Saturday, April 21, 2012

Which Is Fairer: 'Buffet Rule' or 'Romney Rule'?


If watching news these days, it is hard to not see any articles or videos that talk about the 2012 presidential campaign. One of the hottest issues during the campaign has been circled around future tax. Indeed, in September 2011, president Obama announced his “tax reform” that proposes to tax on rich people. On the other hand, his opponent Mr. Romney proposed to “...double down on the tax cuts for the wealthy.”  On the Kudlow Report from CNBC on Friday 13th April, the topic is continued discussed; this time, it was a debate between Republicans and Democrats on which one between “Buffet Tax” and “Romney Rule” is fairer.

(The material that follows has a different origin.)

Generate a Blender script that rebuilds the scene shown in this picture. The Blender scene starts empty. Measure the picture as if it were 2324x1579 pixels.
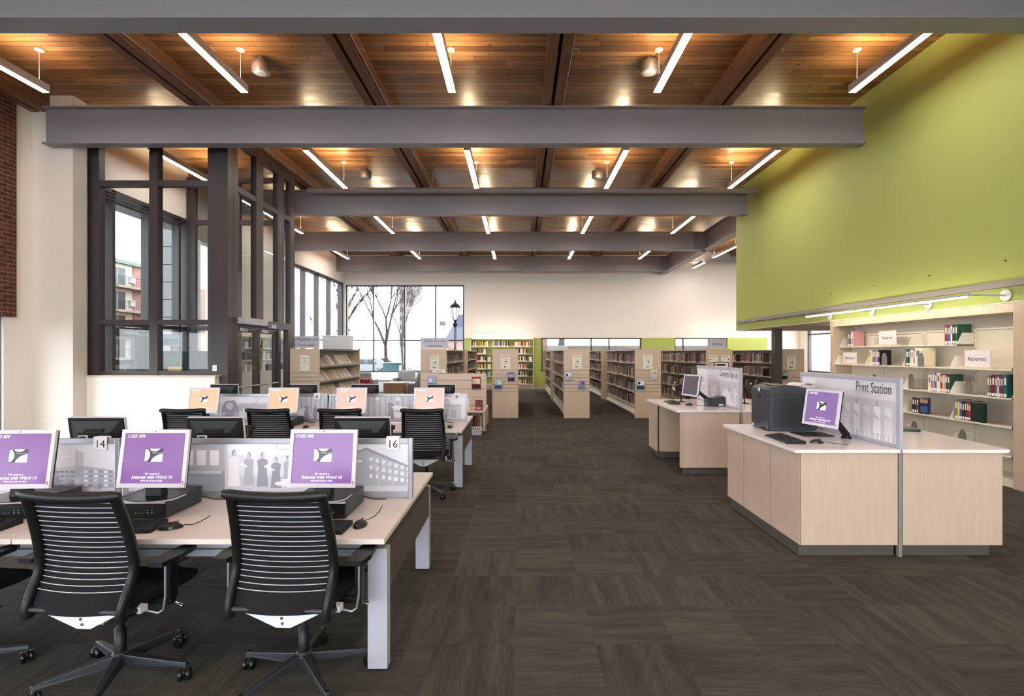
import bpy, math, random
from mathutils import Vector, Matrix
PI = math.pi
R = math.radians
C = bpy.context.scene.collection
rnd = random.Random(11)

# ------------------------------------------------------------------ camera, sky, exposure
EYE = 1.70            # camera height in metres
F = 1190.0            # focal length in pixels of the 2324 x 1579 frame
cam_d = bpy.data.cameras.new('camera')
cam = bpy.data.objects.new('camera', cam_d)
C.objects.link(cam)
cam.location = (0, 0, EYE)
cam.rotation_euler = (R(90), 0, 0)
cam_d.sensor_width = 36.0
cam_d.lens = F / 2324 * 36.0
cam_d.shift_x = -16.0 / 2324
cam_d.shift_y = 11.5 / 2324
cam_d.clip_start = 0.05
cam_d.clip_end = 600
sc = bpy.context.scene
sc.camera = cam
sc.view_settings.view_transform = 'Standard'
sc.view_settings.look = 'None'
sc.view_settings.gamma = 1.0
sc.view_settings.use_curve_mapping = False
sc.view_settings.exposure = 1.27
sc.cycles.max_bounces = 8
sc.cycles.diffuse_bounces = 5
sc.cycles.glossy_bounces = 4
sc.cycles.transmission_bounces = 8
sc.cycles.transparent_max_bounces = 16
sc.cycles.caustics_reflective = False
sc.cycles.caustics_refractive = False
sc.cycles.sample_clamp_indirect = 6.0
world = bpy.data.worlds.new('overcast_sky')
sc.world = world
world.use_nodes = True
bg = world.node_tree.nodes['Background']
bg.inputs[0].default_value = (0.93, 0.96, 1.0, 1)
bg.inputs[1].default_value = 5.0
LAMP_DOWN = 19.0      # radiance of the linear pendants, downwards
LAMP_UP = 30.0        # and upwards
LAMP_SHELF = 24.0     # the wall tubes, and the added one under the bulkhead

# ------------------------------------------------------------------ helpers
def lin(c):
    out = []
    for v in c[:3]:
        v = v / 255.0
        out.append(v / 12.92 if v <= 0.04045 else ((v + 0.055) / 1.055) ** 2.4)
    return (out[0], out[1], out[2], 1.0)

MATS = {}
def mat(name, col=(200, 200, 200), rough=0.5, metal=0.0, spec=0.5, emit=None, strength=1.0, coat=0.0, alpha=None):
    if name in MATS: return MATS[name]
    m = bpy.data.materials.new(name)
    m.use_nodes = True
    b = m.node_tree.nodes['Principled BSDF']
    b.inputs['Base Color'].default_value = lin(col)
    b.inputs['Roughness'].default_value = rough
    b.inputs['Metallic'].default_value = metal
    b.inputs['Specular IOR Level'].default_value = spec
    b.inputs['Coat Weight'].default_value = coat
    if emit is not None:
        b.inputs['Emission Color'].default_value = lin(emit)
        b.inputs['Emission Strength'].default_value = strength
    m.diffuse_color = lin(col)
    MATS[name] = m
    return m

class NT:
    """small helper to wire nodes"""
    def __init__(s, m): s.t = m.node_tree; s.b = s.t.nodes.get('Principled BSDF')
    def n(s, kind, **kw):
        nd = s.t.nodes.new(kind)
        for k, v in kw.items():
            if k.startswith('_'): setattr(nd, k[1:], v)
        return nd
    def link(s, a, b): s.t.links.new(a, b)
    def math(s, op, a, b=None, c=None):
        nd = s.t.nodes.new('ShaderNodeMath'); nd.operation = op
        for i, x in enumerate((a, b, c)):
            if x is None: continue
            if isinstance(x, (int, float)): nd.inputs[i].default_value = x
            else: s.t.links.new(x, nd.inputs[i])
        return nd.outputs[0]
    def xyz(s, sock='Object'):
        tc = s.t.nodes.new('ShaderNodeTexCoord')
        sp = s.t.nodes.new('ShaderNodeSeparateXYZ')
        s.t.links.new(tc.outputs[sock], sp.inputs[0])
        return sp.outputs[0], sp.outputs[1], sp.outputs[2], tc.outputs[sock]
    def comb(s, x, y, z):
        nd = s.t.nodes.new('ShaderNodeCombineXYZ')
        for i, v in enumerate((x, y, z)):
            if isinstance(v, (int, float)): nd.inputs[i].default_value = v
            else: s.t.links.new(v, nd.inputs[i])
        return nd.outputs[0]
    def white(s, vec):
        nd = s.t.nodes.new('ShaderNodeTexWhiteNoise'); nd.noise_dimensions = '3D'
        s.t.links.new(vec, nd.inputs['Vector']); return nd.outputs['Value']
    def noise(s, vec, scale=5, detail=3, rough=0.5):
        nd = s.t.nodes.new('ShaderNodeTexNoise')
        nd.inputs['Scale'].default_value = scale; nd.inputs['Detail'].default_value = detail
        nd.inputs['Roughness'].default_value = rough
        s.t.links.new(vec, nd.inputs['Vector']); return nd.outputs['Fac']
    def ramp(s, fac, stops):
        nd = s.t.nodes.new('ShaderNodeValToRGB')
        e = nd.color_ramp.elements
        while len(e) < len(stops): e.new(0.5)
        for i, (p, c) in enumerate(stops): e[i].position = p; e[i].color = lin(c)
        s.t.links.new(fac, nd.inputs[0]); return nd.outputs[0]
    def mix(s, f, a, b, mode='MIX'):
        nd = s.t.nodes.new('ShaderNodeMix'); nd.data_type = 'RGBA'; nd.blend_type = mode
        for i, x in ((0, f), (6, a), (7, b)):
            if isinstance(x, (int, float)): nd.inputs[i].default_value = x
            elif isinstance(x, tuple): nd.inputs[i].default_value = lin(x)
            else: s.t.links.new(x, nd.inputs[i])
        return nd.outputs[2]
    def bump(s, h, strength=0.2, dist=0.01):
        nd = s.t.nodes.new('ShaderNodeBump')
        nd.inputs['Strength'].default_value = strength; nd.inputs['Distance'].default_value = dist
        s.t.links.new(h, nd.inputs['Height']); s.t.links.new(nd.outputs[0], s.b.inputs['Normal'])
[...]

            According to Keith Boykin of Clinton administration, “It’s not about class warfare… [it’s] not about attacking wealth… [it’s] about making sure that everybody’s paying their fair share.” On the other hand, Matt Lewis of the Daily Caller argued that Buffet Tax would damage the country’s economy because taxing on wealthy people who invest in the country and create jobs on the market would discourage them to stop putting their money here. He also recalled the initial purpose of setting low tax on capital gains was to encourage investors to invest in the market, implying that Buffet Tax would go against the very first purpose of capital gain tax. He added: “I feel like Democrats and Joe Biden would rather get revenge and get even with the rich than spur the economy.”

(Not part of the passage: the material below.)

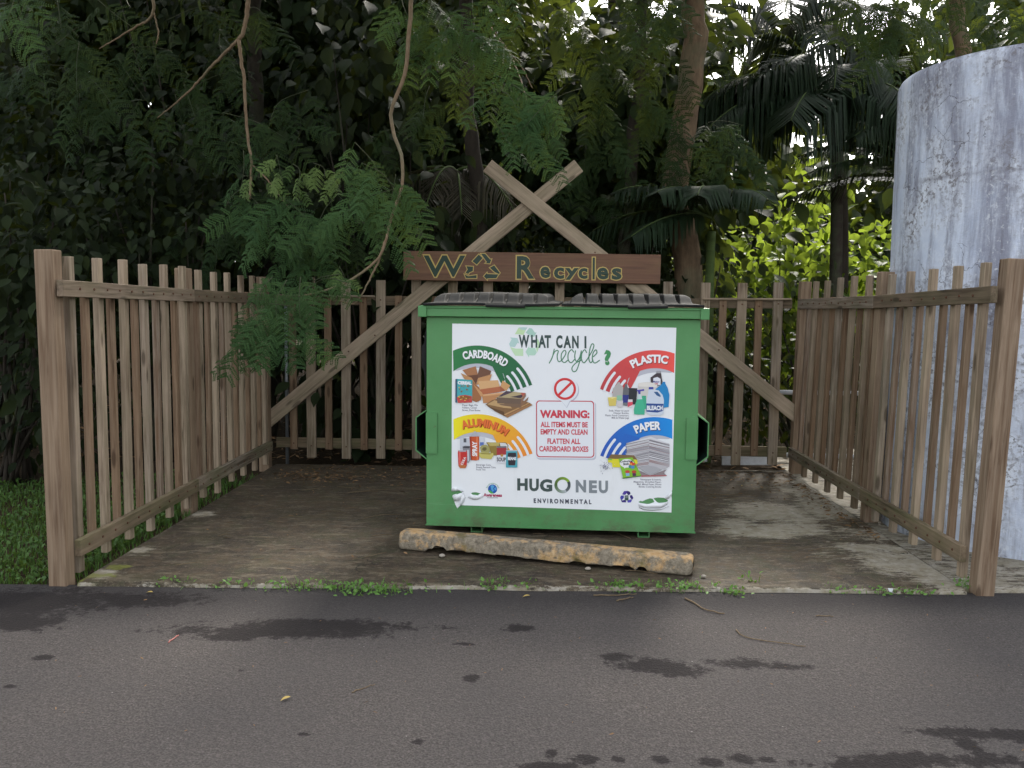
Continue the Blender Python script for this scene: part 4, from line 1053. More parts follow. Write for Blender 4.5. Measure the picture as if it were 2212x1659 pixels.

            As first reading the article, I keep wondering about Democrat Keith Boykin’s saying that “[it’s all] about making sure that everybody’s paying their fair share.” But what is a true definition of “fair share?” It is generally true that rich people should pay higher tax to help the society they belong to. However, How much more should they pay to be fair? There is no single answer for it because it depends on different people from different background and income status. Would it be fair if letting the voters answer it by going for whatever the majority of people think? I would not think so. In fact, there are more poor people than rich people in the country, and poor people would like a tax that is as high as possible on rich people. If determining the best answer for what is fairness based on people’s opinions seems impossible, why not leave the answer to the economy? That is, whichever tax plan that may be best for the economy, then it should the fair one. Indeed, as long as the economy is good, everybody would be happy, and no one would disagree with it. If so, Buffer Tax would not be fair. Why? Because it hamper economy recovery/growth by discouraging investors to invest in the economy; without investments from investors, companies could not grow and new firms would not be established neither, means less new jobs would be created. On the other hand, decreasing tax on capital gains would encourage both domestic and foreign investors to invest in the economy, spurring the economy to grow.